[GIVEN INFORMATION start]

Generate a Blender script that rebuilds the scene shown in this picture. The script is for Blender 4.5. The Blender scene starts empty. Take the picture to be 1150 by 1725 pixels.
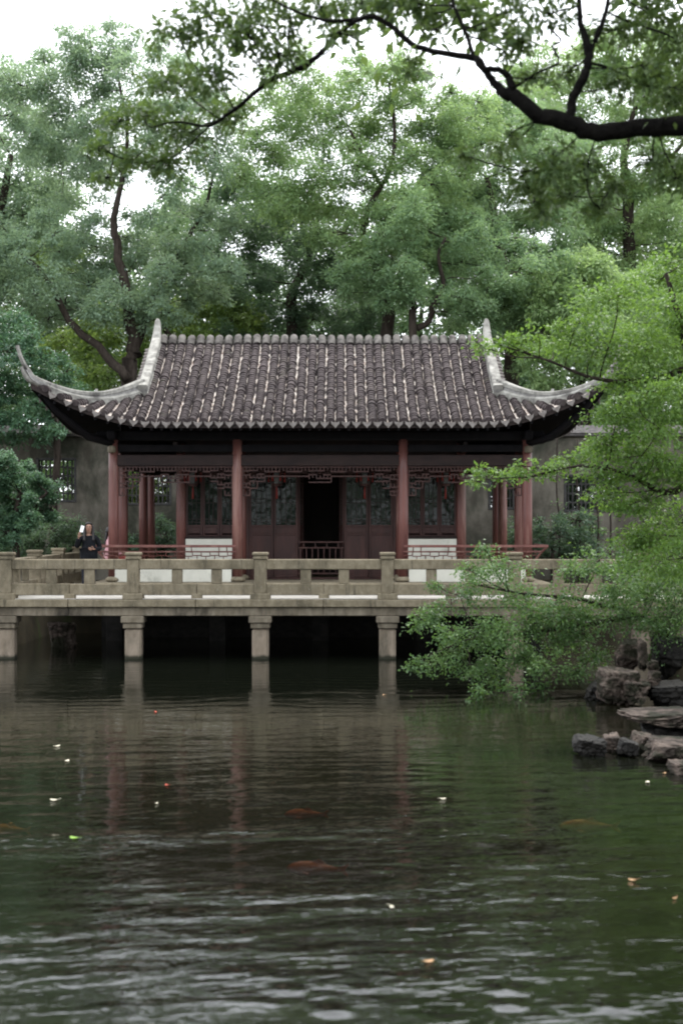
import bpy, bmesh, math, random
import numpy as np
from mathutils import Vector, Matrix, noise as mnoise

R = math.radians
random.seed(7)
S = bpy.context.scene
COL = S.collection

# ------------------------------------------------------------------ camera
EYE = 2.8           # camera height above the pond (pond surface is z = 0)
FPX = 2396.0        # focal length in photograph pixels (50 mm on 35 mm film, upright)
cam = bpy.data.cameras.new('camera')
cam.lens = 50.0
cam.sensor_fit = 'AUTO'
cam.sensor_width = 36.0
cam.shift_y = 22.5 / 1725.0
cam.clip_start = 0.1
cam.clip_end = 1500.0
cam.dof.use_dof = True
cam.dof.focus_distance = 33.0
cam.dof.aperture_fstop = 1.7
camo = bpy.data.objects.new('camera', cam)
COL.objects.link(camo)
camo.location = (0, 0, EYE)
camo.rotation_euler = (R(90), 0, 0)
S.camera = camo

# ------------------------------------------------------------------ sky and sun (overcast)
SUN_EL, SUN_AZ = 62.0, 20.0        # azimuth clockwise from +Y
W = bpy.data.worlds.new('World')
S.world = W
W.use_nodes = True
nt = W.node_tree
nt.nodes.clear()
out = nt.nodes.new('ShaderNodeOutputWorld')
bg = nt.nodes.new('ShaderNodeBackground')
sky = nt.nodes.new('ShaderNodeTexSky')
sky.sky_type = 'NISHITA'
sky.sun_disc = False
sky.sun_elevation = R(SUN_EL)
sky.sun_rotation = R(SUN_AZ)
sky.air_density = 1.0
sky.dust_density = 4.0
hs = nt.nodes.new('ShaderNodeHueSaturation')
hs.inputs['Saturation'].default_value = 0.35
mx = nt.nodes.new('ShaderNodeMix')
mx.data_type = 'RGBA'
mx.inputs[0].default_value = 0.85
mx.inputs[7].default_value = (8.6, 9.0, 9.5, 1)     # even cloud cover
nt.links.new(sky.outputs[0], hs.inputs['Color'])
nt.links.new(hs.outputs[0], mx.inputs[6])
nt.links.new(mx.outputs[2], bg.inputs[0])
bg.inputs[1].default_value = 0.15
nt.links.new(bg.outputs[0], out.inputs[0])

sun = bpy.data.lights.new('sun', 'SUN')
sun.energy = 1.5
sun.angle = R(25)
sun.color = (1.0, 0.96, 0.9)
suno = bpy.data.objects.new('sun', sun)
COL.objects.link(suno)
az = R(SUN_AZ)
sd = Vector((math.sin(az) * math.cos(R(SUN_EL)), math.cos(az) * math.cos(R(SUN_EL)), math.sin(R(SUN_EL))))
suno.rotation_euler = (-sd).to_track_quat('-Z', 'Y').to_euler()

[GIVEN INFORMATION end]

EXERCISE
Extract the lines exactly, please: the first line of the listing, the line with "nt.links.new(bg.outputs[0], out.inputs[0])", and every line between them, but no pictures.

ANSWER TO THE EXERCISE
Generate a Blender script that rebuilds the scene shown in this picture. The script is for Blender 4.5. The Blender scene starts empty. Take the picture to be 1150 by 1725 pixels.
import bpy, bmesh, math, random
import numpy as np
from mathutils import Vector, Matrix, noise as mnoise

R = math.radians
random.seed(7)
S = bpy.context.scene
COL = S.collection

# ------------------------------------------------------------------ camera
EYE = 2.8           # camera height above the pond (pond surface is z = 0)
FPX = 2396.0        # focal length in photograph pixels (50 mm on 35 mm film, upright)
cam = bpy.data.cameras.new('camera')
cam.lens = 50.0
cam.sensor_fit = 'AUTO'
cam.sensor_width = 36.0
cam.shift_y = 22.5 / 1725.0
cam.clip_start = 0.1
cam.clip_end = 1500.0
cam.dof.use_dof = True
cam.dof.focus_distance = 33.0
cam.dof.aperture_fstop = 1.7
camo = bpy.data.objects.new('camera', cam)
COL.objects.link(camo)
camo.location = (0, 0, EYE)
camo.rotation_euler = (R(90), 0, 0)
S.camera = camo

# ------------------------------------------------------------------ sky and sun (overcast)
SUN_EL, SUN_AZ = 62.0, 20.0        # azimuth clockwise from +Y
W = bpy.data.worlds.new('World')
S.world = W
W.use_nodes = True
nt = W.node_tree
nt.nodes.clear()
out = nt.nodes.new('ShaderNodeOutputWorld')
bg = nt.nodes.new('ShaderNodeBackground')
sky = nt.nodes.new('ShaderNodeTexSky')
sky.sky_type = 'NISHITA'
sky.sun_disc = False
sky.sun_elevation = R(SUN_EL)
sky.sun_rotation = R(SUN_AZ)
sky.air_density = 1.0
sky.dust_density = 4.0
hs = nt.nodes.new('ShaderNodeHueSaturation')
hs.inputs['Saturation'].default_value = 0.35
mx = nt.nodes.new('ShaderNodeMix')
mx.data_type = 'RGBA'
mx.inputs[0].default_value = 0.85
mx.inputs[7].default_value = (8.6, 9.0, 9.5, 1)     # even cloud cover
nt.links.new(sky.outputs[0], hs.inputs['Color'])
nt.links.new(hs.outputs[0], mx.inputs[6])
nt.links.new(mx.outputs[2], bg.inputs[0])
bg.inputs[1].default_value = 0.15
nt.links.new(bg.outputs[0], out.inputs[0])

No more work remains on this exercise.